Scripts that build scenes

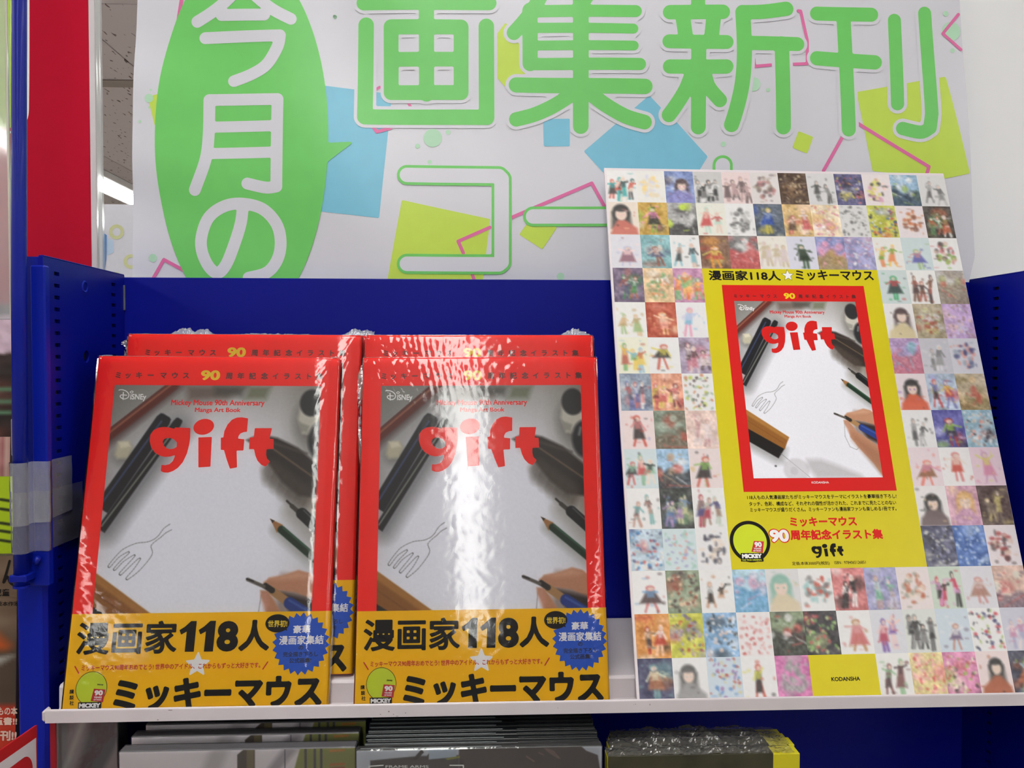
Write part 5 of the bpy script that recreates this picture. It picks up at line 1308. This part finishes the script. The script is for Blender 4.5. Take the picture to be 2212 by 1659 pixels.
# film-wrapped olive comics, fanned back row by row
M_oliv = mat('comic_edge', (196, 186, 20), rough=.45)
M_olivf = mat('comic_cover', (52, 50, 32), rough=.5, noise=.4, nscale=40)
M_fm2 = film_mat('comic_film', rough=.16, bscale=150, bstr=1.0, haze=.05, fk=2.0)
labs = ['front film-wrapped yellow comic, lower right under the poster', 'second film-wrapped yellow comic, just behind the front one under the poster', 'third film-wrapped yellow comic from the front under the poster', 'rearmost film-wrapped yellow comic under the poster']
for k in range(4):
    Y = .668+k*.017; x0_ = atY(1312, 1650, .668)[0]+.004*k; x1_ = atY((1728, 1716, 1702, 1690)[k], 1650, Y)[0]; zt3 = zat((1652, 1632, 1622, 1612)[k], Y)
    w2 = (x1_-x0_)/2; t = thing('wrapped_comic', labs[k], 'comic', ((x0_+x1_)/2, Y, ZLO), group='film-wrapped yellow comics'); h_ = zt3-ZLO
    MB().box(-w2, w2, 0, .014, 0, h_, .0006).build('comic_block', M_oliv, t)
    MB().box(-w2+.0005, w2*.72, -.0003, .0144, .01, h_+.0006, .0003).build('cover_wrap', M_olivf, t)
    # crumpled film mound
    nx_, ny_ = 90, 10; vs = []; rr = random.Random(k+3)
    for j in range(ny_+1):
        for i in range(nx_+1):
            u = i/nx_; v = j/ny_; hg = .0045*math.sin(math.pi*min(1, u*1.06))**.5*math.sin(math.pi*v)*(1.0 if k else .5)
            hg *= 1+.35*math.sin(u*23+k)+.2*math.sin(u*61+v*9)
            vs.append((-w2+u*2*w2*.97, v*.016-.001, h_+.0008+max(0, hg)+rr.uniform(0, .0012)))
    fs = [(j*(nx_+1)+i, j*(nx_+1)+i+1, (j+1)*(nx_+1)+i+1, (j+1)*(nx_+1)+i) for j in range(ny_) for i in range(nx_)]
    link('crumpled_film', meshdata('crumpled_film', vs, fs), M_fm2, t)

# ------------------------------------------------------------------ lift the whole place so the floor is at z = 0
for o in bpy.data.objects:
    if o.parent is None and o.type != 'CAMERA': o.location.z += EYE
bpy.context.view_layer.update()
print('TRIS', sum(len(m_.polygons)*2 for m_ in bpy.data.meshes), 'OBJ', len(bpy.data.objects))
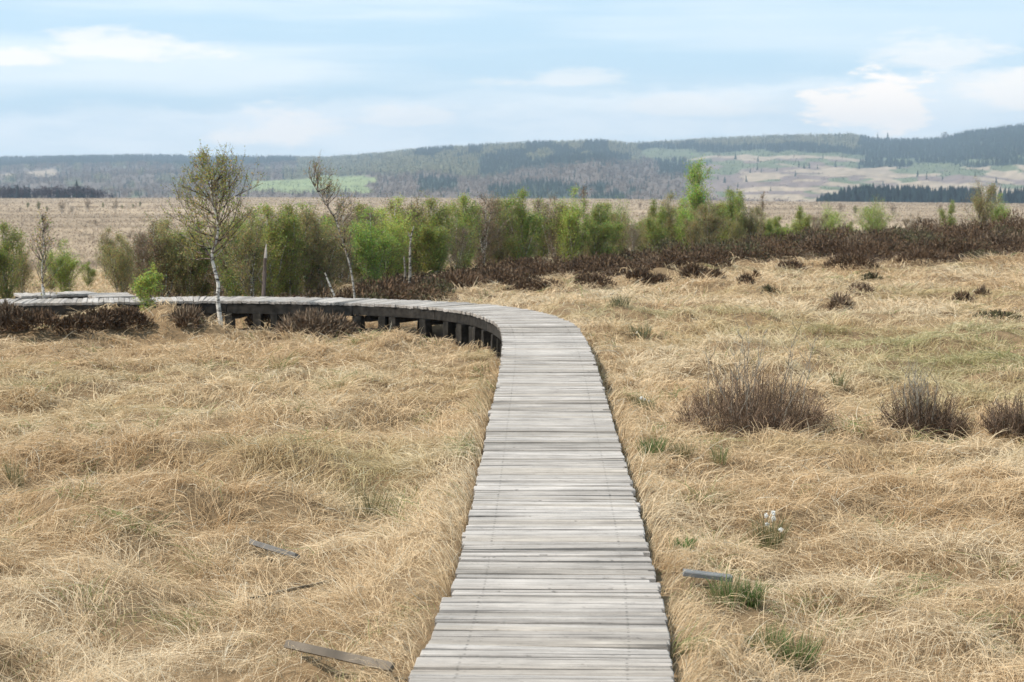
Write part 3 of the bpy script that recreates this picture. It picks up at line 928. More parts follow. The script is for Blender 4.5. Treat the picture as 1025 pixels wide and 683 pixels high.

* WHAT THE TASK REQUIRES: Reproduce all the entries that precede this task, word for word, minus any pictures.

* SOLUTION TO THE PROBLEM:
Write part 5 of the bpy script that recreates this picture. It picks up at line 1308. This part finishes the script. The script is for Blender 4.5. Take the picture to be 2212 by 1659 pixels.
# film-wrapped olive comics, fanned back row by row
M_oliv = mat('comic_edge', (196, 186, 20), rough=.45)
M_olivf = mat('comic_cover', (52, 50, 32), rough=.5, noise=.4, nscale=40)
M_fm2 = film_mat('comic_film', rough=.16, bscale=150, bstr=1.0, haze=.05, fk=2.0)
labs = ['front film-wrapped yellow comic, lower right under the poster', 'second film-wrapped yellow comic, just behind the front one under the poster', 'third film-wrapped yellow comic from the front under the poster', 'rearmost film-wrapped yellow comic under the poster']
for k in range(4):
    Y = .668+k*.017; x0_ = atY(1312, 1650, .668)[0]+.004*k; x1_ = atY((1728, 1716, 1702, 1690)[k], 1650, Y)[0]; zt3 = zat((1652, 1632, 1622, 1612)[k], Y)
    w2 = (x1_-x0_)/2; t = thing('wrapped_comic', labs[k], 'comic', ((x0_+x1_)/2, Y, ZLO), group='film-wrapped yellow comics'); h_ = zt3-ZLO
    MB().box(-w2, w2, 0, .014, 0, h_, .0006).build('comic_block', M_oliv, t)
    MB().box(-w2+.0005, w2*.72, -.0003, .0144, .01, h_+.0006, .0003).build('cover_wrap', M_olivf, t)
    # crumpled film mound
    nx_, ny_ = 90, 10; vs = []; rr = random.Random(k+3)
    for j in range(ny_+1):
        for i in range(nx_+1):
            u = i/nx_; v = j/ny_; hg = .0045*math.sin(math.pi*min(1, u*1.06))**.5*math.sin(math.pi*v)*(1.0 if k else .5)
            hg *= 1+.35*math.sin(u*23+k)+.2*math.sin(u*61+v*9)
            vs.append((-w2+u*2*w2*.97, v*.016-.001, h_+.0008+max(0, hg)+rr.uniform(0, .0012)))
    fs = [(j*(nx_+1)+i, j*(nx_+1)+i+1, (j+1)*(nx_+1)+i+1, (j+1)*(nx_+1)+i) for j in range(ny_) for i in range(nx_)]
    link('crumpled_film', meshdata('crumpled_film', vs, fs), M_fm2, t)

# ------------------------------------------------------------------ lift the whole place so the floor is at z = 0
for o in bpy.data.objects:
    if o.parent is None and o.type != 'CAMERA': o.location.z += EYE
bpy.context.view_layer.update()
print('TRIS', sum(len(m_.polygons)*2 for m_ in bpy.data.meshes), 'OBJ', len(bpy.data.objects))
Write part 3 of the bpy script that recreates this picture. It picks up at line 928. More parts follow. The script is for Blender 4.5. Treat the picture as 1025 pixels wide and 683 pixels high.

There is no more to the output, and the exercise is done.